Even though Herbst was listed in that incident, his car was not severely damaged and survived to become a key component in the 23XI victory, as Jordan acknowledged after the race.

“I thought Riley did an unbelievable job pushing at the end,” Jordan said. “That shows you what teamwork can really, really do. He doesn’t get enough credit. He won’t get enough credit. But we feel the love. We understand exactly what he did.
“We hung in there all day. Great strategy by the team, and we gave ourselves a chance at the end. Look, I’m ecstatic. I don’t even know what to say. It feels like I won a championship, but until I get my ring, I won’t even know.”

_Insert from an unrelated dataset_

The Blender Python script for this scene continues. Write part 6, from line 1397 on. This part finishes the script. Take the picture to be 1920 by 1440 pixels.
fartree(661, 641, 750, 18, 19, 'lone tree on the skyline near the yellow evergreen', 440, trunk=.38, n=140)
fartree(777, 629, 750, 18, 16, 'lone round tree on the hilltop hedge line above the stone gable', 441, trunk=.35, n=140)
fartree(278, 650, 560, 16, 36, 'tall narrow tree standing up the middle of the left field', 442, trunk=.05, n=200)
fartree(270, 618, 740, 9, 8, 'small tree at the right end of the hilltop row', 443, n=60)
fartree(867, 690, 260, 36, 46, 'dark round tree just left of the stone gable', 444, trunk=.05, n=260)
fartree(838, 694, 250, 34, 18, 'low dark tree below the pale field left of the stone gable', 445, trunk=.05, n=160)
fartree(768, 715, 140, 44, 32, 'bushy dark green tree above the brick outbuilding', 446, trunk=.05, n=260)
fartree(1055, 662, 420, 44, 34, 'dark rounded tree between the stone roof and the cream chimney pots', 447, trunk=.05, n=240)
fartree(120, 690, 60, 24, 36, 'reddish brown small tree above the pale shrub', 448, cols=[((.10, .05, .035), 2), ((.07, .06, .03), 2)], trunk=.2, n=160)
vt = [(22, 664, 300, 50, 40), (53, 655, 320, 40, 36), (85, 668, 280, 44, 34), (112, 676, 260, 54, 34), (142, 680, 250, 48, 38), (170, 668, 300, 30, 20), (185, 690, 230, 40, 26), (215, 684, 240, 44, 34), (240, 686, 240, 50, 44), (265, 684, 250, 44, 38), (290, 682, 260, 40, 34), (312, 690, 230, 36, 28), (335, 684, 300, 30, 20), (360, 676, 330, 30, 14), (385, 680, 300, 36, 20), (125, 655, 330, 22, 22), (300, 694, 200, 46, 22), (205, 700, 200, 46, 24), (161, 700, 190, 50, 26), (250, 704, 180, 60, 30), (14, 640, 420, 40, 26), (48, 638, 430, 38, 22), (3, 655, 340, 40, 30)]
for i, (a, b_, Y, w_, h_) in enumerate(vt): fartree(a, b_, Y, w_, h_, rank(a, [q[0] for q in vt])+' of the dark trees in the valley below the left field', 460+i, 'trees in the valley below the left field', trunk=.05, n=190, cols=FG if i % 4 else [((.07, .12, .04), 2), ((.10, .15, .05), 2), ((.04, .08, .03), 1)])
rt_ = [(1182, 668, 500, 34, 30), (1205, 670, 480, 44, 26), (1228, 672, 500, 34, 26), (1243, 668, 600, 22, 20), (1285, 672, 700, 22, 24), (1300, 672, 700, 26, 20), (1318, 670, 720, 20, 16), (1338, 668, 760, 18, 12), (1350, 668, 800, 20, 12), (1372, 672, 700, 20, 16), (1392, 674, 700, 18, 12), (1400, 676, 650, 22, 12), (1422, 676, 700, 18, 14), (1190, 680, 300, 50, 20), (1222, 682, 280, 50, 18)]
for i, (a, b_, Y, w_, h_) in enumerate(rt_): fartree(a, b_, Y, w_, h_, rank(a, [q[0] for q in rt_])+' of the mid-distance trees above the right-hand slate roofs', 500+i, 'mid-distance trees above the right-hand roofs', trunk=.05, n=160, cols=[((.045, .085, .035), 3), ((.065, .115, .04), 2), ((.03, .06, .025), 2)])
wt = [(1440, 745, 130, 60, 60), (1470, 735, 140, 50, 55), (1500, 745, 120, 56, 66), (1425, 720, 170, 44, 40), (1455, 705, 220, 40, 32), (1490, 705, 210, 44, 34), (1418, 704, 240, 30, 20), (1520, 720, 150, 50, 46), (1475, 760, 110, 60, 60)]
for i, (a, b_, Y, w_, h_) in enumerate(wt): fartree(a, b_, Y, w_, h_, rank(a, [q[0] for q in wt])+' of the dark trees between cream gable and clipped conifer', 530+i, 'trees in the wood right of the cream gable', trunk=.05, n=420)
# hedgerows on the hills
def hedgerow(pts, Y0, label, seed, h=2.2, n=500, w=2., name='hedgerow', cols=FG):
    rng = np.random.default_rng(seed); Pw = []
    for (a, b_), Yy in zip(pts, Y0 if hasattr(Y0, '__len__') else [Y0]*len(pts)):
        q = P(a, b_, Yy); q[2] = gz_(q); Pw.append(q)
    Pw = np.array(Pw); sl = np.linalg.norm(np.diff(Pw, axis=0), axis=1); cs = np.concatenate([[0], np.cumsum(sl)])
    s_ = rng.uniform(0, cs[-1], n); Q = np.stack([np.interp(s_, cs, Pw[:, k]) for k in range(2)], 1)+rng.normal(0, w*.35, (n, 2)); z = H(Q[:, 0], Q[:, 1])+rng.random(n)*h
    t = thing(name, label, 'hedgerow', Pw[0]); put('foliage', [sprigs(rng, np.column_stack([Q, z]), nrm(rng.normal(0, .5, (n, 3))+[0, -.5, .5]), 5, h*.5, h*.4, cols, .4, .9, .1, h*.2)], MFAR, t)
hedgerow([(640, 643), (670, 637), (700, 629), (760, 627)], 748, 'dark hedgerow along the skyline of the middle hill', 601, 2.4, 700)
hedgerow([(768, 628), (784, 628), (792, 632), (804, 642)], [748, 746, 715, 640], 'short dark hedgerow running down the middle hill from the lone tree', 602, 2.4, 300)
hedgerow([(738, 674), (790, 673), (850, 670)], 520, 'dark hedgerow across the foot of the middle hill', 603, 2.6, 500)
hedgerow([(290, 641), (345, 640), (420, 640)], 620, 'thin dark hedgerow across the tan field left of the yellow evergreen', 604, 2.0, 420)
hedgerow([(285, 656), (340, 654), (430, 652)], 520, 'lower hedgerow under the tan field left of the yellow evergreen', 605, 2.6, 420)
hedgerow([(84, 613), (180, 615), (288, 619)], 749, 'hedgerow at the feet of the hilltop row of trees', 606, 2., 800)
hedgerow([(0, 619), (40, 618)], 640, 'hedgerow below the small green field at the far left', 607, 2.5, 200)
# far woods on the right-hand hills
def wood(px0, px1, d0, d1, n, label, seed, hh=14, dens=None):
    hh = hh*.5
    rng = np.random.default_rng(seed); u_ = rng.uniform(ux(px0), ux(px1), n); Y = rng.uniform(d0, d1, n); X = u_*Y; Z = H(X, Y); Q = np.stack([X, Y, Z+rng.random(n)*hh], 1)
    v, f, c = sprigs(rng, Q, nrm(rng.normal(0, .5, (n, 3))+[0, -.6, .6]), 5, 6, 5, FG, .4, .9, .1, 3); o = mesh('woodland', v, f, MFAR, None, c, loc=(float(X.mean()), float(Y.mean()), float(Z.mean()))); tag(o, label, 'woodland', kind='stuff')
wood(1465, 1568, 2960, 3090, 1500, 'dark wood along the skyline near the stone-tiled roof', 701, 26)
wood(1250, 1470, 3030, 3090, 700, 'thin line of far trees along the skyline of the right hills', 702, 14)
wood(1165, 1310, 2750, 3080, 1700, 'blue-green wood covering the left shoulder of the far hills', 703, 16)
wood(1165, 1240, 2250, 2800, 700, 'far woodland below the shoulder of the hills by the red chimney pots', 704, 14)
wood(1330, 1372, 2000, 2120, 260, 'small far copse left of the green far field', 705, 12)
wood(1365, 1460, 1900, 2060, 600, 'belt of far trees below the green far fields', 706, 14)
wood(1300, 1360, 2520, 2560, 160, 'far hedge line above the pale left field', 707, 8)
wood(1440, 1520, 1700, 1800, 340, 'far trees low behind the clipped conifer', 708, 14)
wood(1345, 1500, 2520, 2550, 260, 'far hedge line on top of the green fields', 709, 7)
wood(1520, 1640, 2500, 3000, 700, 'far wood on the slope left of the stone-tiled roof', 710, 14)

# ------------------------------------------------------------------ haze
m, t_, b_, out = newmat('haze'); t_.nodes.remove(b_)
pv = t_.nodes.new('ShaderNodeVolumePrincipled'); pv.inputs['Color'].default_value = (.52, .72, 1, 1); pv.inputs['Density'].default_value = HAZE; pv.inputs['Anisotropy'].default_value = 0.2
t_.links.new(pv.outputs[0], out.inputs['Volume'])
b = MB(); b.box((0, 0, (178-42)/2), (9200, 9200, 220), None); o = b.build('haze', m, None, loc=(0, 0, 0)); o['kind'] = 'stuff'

Smith, Chris Buescher, Herbst, Josh Berry and Bubba Wallace finished sixth through 10th, respectively. Byron, trying for a third straight Daytona 500 win, came home 12th, and pole winner Kyle Busch was 15th.
The lead changed hands among the record 25 different drivers 65 times. Smith took the first stage win – the first of his career – and Wallace won the second under caution for the 20-car accident.

The Cup Series heads to Atlanta’s EchoPark Speedway next Sunday for the Autotrader 400 (3 p.m. ET, FOX, HBO Max, PRN Radio, SiriusXM NASCAR Radio).
Note: Post-race inspection in the Cup Series garage concluded without issue, confirming Reddick as the Daytona 500 winner.